İkinci Okuma       Vahiy 1, 5-8                                      İncil                       Yuh. 18, 33-37

 

İsa kral unvanını ret etmiyor. O peygamberlerin ve mezmurların kullandığı dili tanıyordu, Allah’ın Davut’a ve evlatlarına verdiği sözleri de biliyordu. O, tüm halkın İsrail Kralı, Davut’un Oğlunu beklediğinin bilincindeydi. O, Allah’ın kendisine Kutsal Yazılarda birçok kere verdiği bu unvanı bilmezlikten gelemiyor ve bunu yapmak istemiyordu bile. Ama Yazıları tanımayan Pilatus’un önünde bulununca İsa bunları açıklamak zorundadır. Yazıların bahsettiği kral bir despot değildir, kendi çıkarlarını arayan biri de değildir, O, insanların önünde Allah’ı temsil edendir. Gelmesi “gereken” kral O’dur ve “eşeksırtında” gelmektedir: O, uysal ve alçakgönüllüdür ve dünyanın hükümdarlıklarını yıkmayı düşünmemektedir. O şiddet kullanmayacak, ordu yönetmeyecek, savaş borazanını çalmayacaktır. O’nun krallığı şimdi insanları korkutan krallıklara rekabet etmiyor, çünkü onlara benzememektedir. O kraldır, çünkü bunun böyle olmasını Allah istemektedir: O, Allah’ın gerçek yüzünü gösterecek bir kral olacaktır.

İsa’nın gerçekleştirdiği krallık “gerçeğe tanıklıktır”. Biz de O’na gerçeğin ne demek olduğunu soralım, ancak O’na istediği gibi cevap verebilme zamanını verelim, Pilatus gibi yapmayalım. Pilatus başkaları tarafından suçlanan ve hor görülen biriyle konuşmaktan çekiniyordu. İsa Havarilerine şöyle demişti: “Ben gerçek’im” ve bunu şöyle açıklamıştı: “Beni gören Peder’imi görmektedir” (Yuh. 14, 9). İsa Peder’ini tüm sevgi ve merhametiyle göstermektedir. Bunun için O’nun krallığı, insanların korktuğu, şiddet ve hükmetmekten ibaret olan krallıktan çok değişiktir. Biri Allah’ın hoşuna gitmek istiyorsa, İsa’yı tanımaya, O’na itaat etmeye, sesini dinlemeye ve sözünü gerçekleştirmeye çalışacaktır. Pilatus anlamıyor veya değişmemek için anlamak istemiyor. Biz İsa’yı gerçek kral gibi karşılamaya çalışıyoruz. Ben O’nu kralım gibi kabul ediyorum, sen de kralın gibi kabul ediyorsun. Başka türlü yapmanın imkânı yoktur. İsa’nın bizi buna zorlamasını beklemiyoruz, çünkü o köle istemiyor, sadece evlatlar ve kardeşler istemektedir. Bizim kendisi gibi sevgi dolu olmamızı istiyor, çünkü O’nun krallığı Peder’in gerçek yüzünü göstermelidir, tüm krallığı dünyaya sevgisinin yeniliğini getirmelidir.

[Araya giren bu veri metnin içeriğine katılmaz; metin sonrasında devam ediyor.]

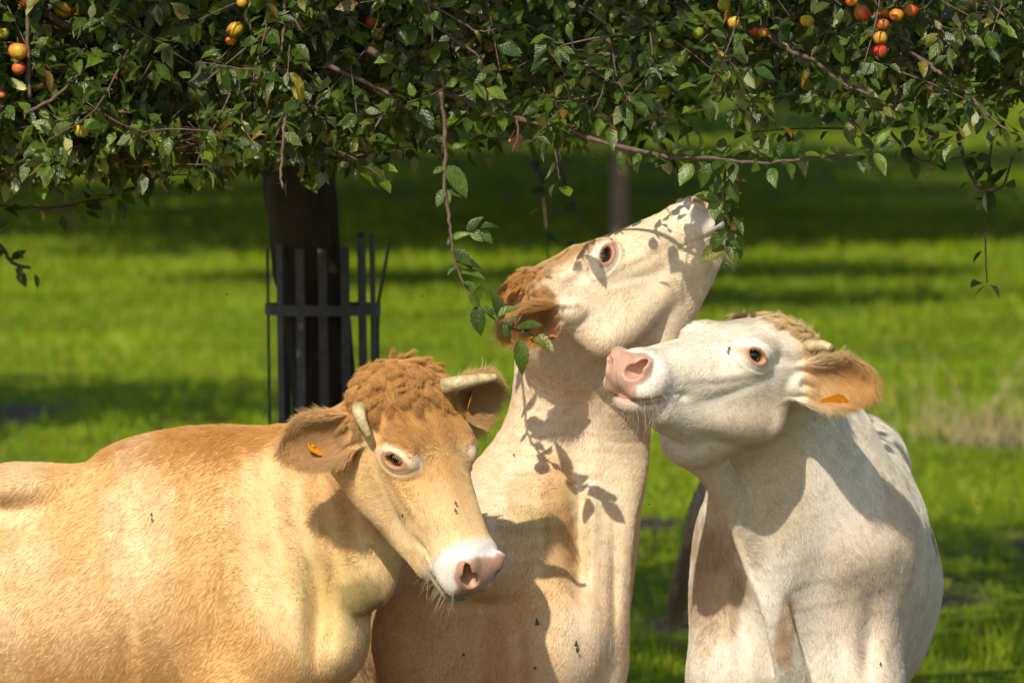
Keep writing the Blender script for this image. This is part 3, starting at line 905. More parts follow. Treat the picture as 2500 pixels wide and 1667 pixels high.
def grow_tuft(c, obj, V, F, Nn, C, mask, flow, n_dens, L0, L1, rng, curl=0.35, guides=220, thick=0.0006, name='forelock', colour=None):
    """long hair in locks: each strand follows the nearest guide lock"""
    m = mask[F].mean(1)
    fi, w = sample_faces(V, F, Nn, m * n_dens, rng)
    if len(fi) < guides: return None
    P = interp(V, F, fi, w); N = interp(Nn, F, fi, w); N /= np.maximum(vlen(N), 1e-6)[:, None]
    D = interp(flow, F, fi, w); K = interp(C, F, fi, w)
    gi = rng.choice(len(P), guides, replace=False)
    near = np.empty(len(P), int)
    for s in range(0, len(P), 4000):
        near[s:s + 4000] = ((P[s:s + 4000, None] - P[gi][None]) ** 2).sum(-1).argmin(1)
    k = 9
    t = np.linspace(0, 1, k)
    GN, GD = N[gi], D[gi] - N[gi] * (D[gi] * N[gi]).sum(1)[:, None]
    GD = GD + rng.normal(0, 0.28, GD.shape) + np.stack([noise(P[gi], 14.0, 500 + j) for j in range(3)], 1) * 1.3
    GD = GD - GN * (GD * GN).sum(1)[:, None]; GD /= np.maximum(np.linalg.norm(GD, axis=1), 1e-4)[:, None]
    GS = np.cross(GN, GD)
    GL = rng.uniform(L0, L1, guides)
    ph = rng.uniform(0, 6.28, guides); tw = rng.uniform(3.0, 6.0, guides) * rng.choice((-1, 1), guides)
    ang = ph[:, None] + tw[:, None] * t[None]
    amp = curl * (0.2 + 0.8 * t)[None]
    off = GD[:, None] * (t[None, :, None] * 0.95) + GN[:, None] * (0.22 * (t - 0.8 * t * t))[None, :, None]
    off = off + GS[:, None] * ((np.sin(ang) - np.sin(ph)[:, None]) * amp * 0.5)[..., None] + GN[:, None] * ((np.cos(ang) - np.cos(ph)[:, None]) * amp * 0.22 + 0.06 * t[None])[..., None]
    off = off * GL[:, None, None]
    G = P[gi][:, None] + off
    own = P[:, None] + off[near] * rng.uniform(0.55, 1.2, len(P))[:, None, None]
    pull = (0.11 * t)[None, :, None]
    pts = own * (1 - pull) + G[near] * pull + rng.normal(0, 0.0028, own.shape) * t[None, :, None]
    K = K * (rng.uniform(0.82, 1.15, guides)[near] * rng.uniform(0.72, 1.28, len(P)))[:, None]
    if colour is not None: K = np.asarray(colour, F4)[None] * rng.uniform(0.7, 1.3, len(P))[:, None]
    return hair_object(name, obj, pts, np.clip(K, 0.005, 0.85), np.full(len(P), thick), FUR, 0.35)


def tube(path, radii, seg=12, cap=True, squash=None):
    """rings round a path -> verts, quads (caps by collapsing)"""
    path = np.asarray(path, float); radii = np.asarray(radii, float)
    T = np.gradient(path, axis=0); T /= np.maximum(np.linalg.norm(T, axis=1), 1e-9)[:, None]
    ref = np.array((0.31, 0.12, 0.94)) if abs(T[0] @ np.array((0.31, 0.12, 0.94))) < 0.9 else np.array((1.0, 0.2, 0.1))
    X = ref - T * (T @ ref)[:, None]; X /= np.linalg.norm(X, axis=1)[:, None]
    Y = np.cross(T, X)
    a = np.linspace(0, 2 * np.pi, seg, endpoint=False)
    V = path[:, None] + (X[:, None] * np.cos(a)[None, :, None] + Y[:, None] * np.sin(a)[None, :, None]) * radii[:, None, None]
    n = len(path)
    i = np.arange(n - 1)[:, None] * seg; j = np.arange(seg)[None]; j2 = (j + 1) % seg
    Fq = np.stack([i + j, i + j2, i + seg + j2, i + seg + j], -1).reshape(-1, 4)
    V = V.reshape(-1, 3)
    if cap:
        V = np.vstack([V, path[0], path[-1]])
        jj = np.arange(seg); jn = (jj + 1) % seg
        c0 = np.stack([np.full(seg, n * seg), jn, jj, np.full(seg, n * seg)], 1)
        c1 = np.stack([np.full(seg, n * seg + 1), (n - 1) * seg + jj, (n - 1) * seg + jn, np.full(seg, n * seg + 1)], 1)
        return V, Fq, np.concatenate([c0[:, :3], c1[:, :3]])
    return V, Fq, np.zeros((0, 3), int)


def mesh_mixed(name, V, Q, Tq, mat, parent=None, smooth=True):
    me = bpy.data.meshes.new(name)
    me.from_pydata([tuple(v) for v in V], [], [tuple(int(x) for x in q) for q in Q] + [tuple(int(x) for x in q) for q in Tq])
    me.polygons.foreach_set('use_smooth', np.full(len(me.polygons), smooth))
    return link(name, me, parent, mat)


def add_horn(c, obj, pts, r0, r1, label=None, tip=1.0):
    K = catmull([tuple(p) for p in pts], 14)
    s = np.linspace(0, 1, len(K))
    r = r0 * (1 - s) ** 0.75 + r1 * s
    r = r * (1 + 0.015 * np.sin(s * 75) * (1 - s) + 0.02 * np.sin(s * 23))
    r[-1] = r1 * 0.45
    V, Q, T = tube(K, r, 14)
    o = mesh_mixed('horn', V, Q, T, HORN, obj)
    sv = np.append(np.repeat(s, 14), (0, 1))[:, None]
    cc = np.array((0.40, 0.33, 0.17)) * (1 - sv) + np.array((0.60, 0.47, 0.27)) * sv
    cc = np.where(sv > 0.86, cc * tip, cc) * (1 + 0.25 * noise(V.astype(F4), (60, 60, 60), 33))[:, None] * (1 + 0.05 * np.sin(sv * 75))
    vcolor(o.data, 'skin', np.clip(cc, 0.01, 0.9))
    if label: o['label'] = label
    return o


def add_eyes(c, obj, rng):
    import bmesh
    for s in (1, -1):
        bm = bmesh.new(); bmesh.ops.create_uvsphere(bm, u_segments=32, v_segments=20, radius=EYE_R * c.sc)
        me = bpy.data.meshes.new('eye'); bm.to_mesh(me); bm.free()
        me.polygons.foreach_set('use_smooth', np.full(len(me.polygons), True))
        o = link('eye', me, obj, EYE_MAT)
        sg = np.array((1, 1, s))
        x, z = c.B @ (EYE_ROT[:, 0] * sg), c.B @ (EYE_ROT[:, 2] * sg)
        M = Matrix(rot_cols(x, z).tolist()).to_4x4(); M.translation = Vector(c.world(EYE_BALL * sg))
        o.matrix_world = M
        # lashes along the upper lid
        n = 64
        a = rng.uniform(0.5, 2.6, n)
        lx = 0.0215 * np.cos(a); ly = 0.0155 * np.sin(a)
        base = EYE + (EYE_ROT[:, :1] * lx).T + (EYE_ROT[:, 1:2] * ly).T + EYE_ROT[:, 2] * 0.011
        outd = (EYE_ROT[:, :1] * (np.cos(a) * 0.5)).T + (EYE_ROT[:, 1:2] * (0.15 + 0.2 * np.sin(a))).T + EYE_ROT[:, 2] * 0.9 + rng.normal(0, 0.12, (n, 3))
        dn = -EYE_ROT[:, 1] * 0.9
        L = rng.uniform(0.010, 0.017, n)[:, None, None]
        t = np.linspace(0, 1, 5)[None, :, None]
        pts = base[:, None] + (outd[:, None] * t + dn * t * t * 0.75) * L
        pts = pts * sg
        W = c.H + (pts * c.sc) @ c.B.T
        hair_object('eyelashes', obj, W, (0.50, 0.36, 0.19), np.full(n, 0.00042), FUR, 0.3)


def add_tag(c, obj, ear, u, v, size, spin, tilt, glyphs):
    """an orange plate clipped in the ear, with dark strokes"""
    import bmesh
    e = ear
    pos = e.b + e.R @ np.array((u * e.L, v * e.W, 0.011 + 5.0 * (v * e.W) ** 2 - e.droop * (u * e.L) ** 2))
    R = e.R
    cs, sn = math.cos(spin), math.sin(spin)
    x = R[:, 0] * cs + R[:, 1] * sn; y = -R[:, 0] * sn + R[:, 1] * cs; z = R[:, 2]
    ct, st = math.cos(tilt), math.sin(tilt)
    y, z = y * ct + z * st, -y * st + z * ct
    M3 = np.stack([x, y, z], 1)
    M3 = c.B @ M3
    M = Matrix(M3.tolist()).to_4x4(); M.translation = Vector(c.world(pos))
    w, h = size
    bm = bmesh.new(); bmesh.ops.create_cube(bm, size=1.0)
    for vv in bm.verts: vv.co.x *= w * (1.0 if vv.co.y < 0 else 0.72); vv.co.y *= h; vv.co.z *= 0.0022
    bmesh.ops.bevel(bm, geom=[ed for ed in bm.edges if abs((ed.verts[0].co - ed.verts[1].co).normalized().z) > 0.9], offset=0.006, segments=3, affect='EDGES')
    me = bpy.data.meshes.new('ear_tag'); bm.to_mesh(me); bm.free()
    o = link('ear_tag', me, obj, TAG); o.matrix_world = M
    bm = bmesh.new()
    for (gx, gy, gw, gh) in glyphs:
        r = bmesh.ops.create_cube(bm, size=1.0)
        for vv in r['verts']: vv.co.x = gx * w + vv.co.x * gw * w; vv.co.y = gy * h + vv.co.y * gh * h; vv.co.z = 0.0013 + vv.co.z * 0.0008
    me = bpy.data.meshes.new('lettering'); bm.to_mesh(me); bm.free()
    g = link('lettering', me, o, INK)
    return o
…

Bugünkü bayram İsa’nın kimliği hakkında bizi bilinçli kılmaktadır, aynı zamanda herhangi bir sorumluluk taşıyorsak, otorite sahibiysek veya yapmaya çağrılıyorsak, bunda bizi yöneltmek istemektedir. İsa’nın bir öğrencisine, bir yetki verildiğinde, bunu, İsa’nın krallığını yaşadığı ruhla yaşamaya çalışacaktır. Hıristiyan dünyasında yetki veren görevler hizmet gibi, sevgi eylemi olarak ve Allah’ın babalığının gözüktüğü yer olarak yaşanmaktadır. Bunun kolay olmadığının farkındayız, çünkü hükmetme arzusu her yerde kendini göstermektedir. Ancak her birimiz yaşadığı yerde, ailesinde, iş yerinde, arkadaşları arasında, araba kullanırken, başkalarının yanında az zaman kaldığı yerlerde de, kısacası her yerde Allah’ın babalığının hizmetkârları olarak yaşamaya çalışabiliriz. Böylece “gerçeği” gözükecek ve sevgi, anlayış, barış meyveleri verecektir.

Bugünkü okumalar, Daniel peygamber ve Vahiy, bize kralımız İsa’dan çok görkemli bir şekilde bahsederler. Bunlar bizi ne korkutmalı ne de endişelendirmelidir. Nitekim Rab İsa bizi her korkudan, her etkiden kurtarmaktadır, çünkü O, haça gerilendir ve “yeryüzünün tüm halkları O’nun üzerine ağlayıp sızlanacaklar”!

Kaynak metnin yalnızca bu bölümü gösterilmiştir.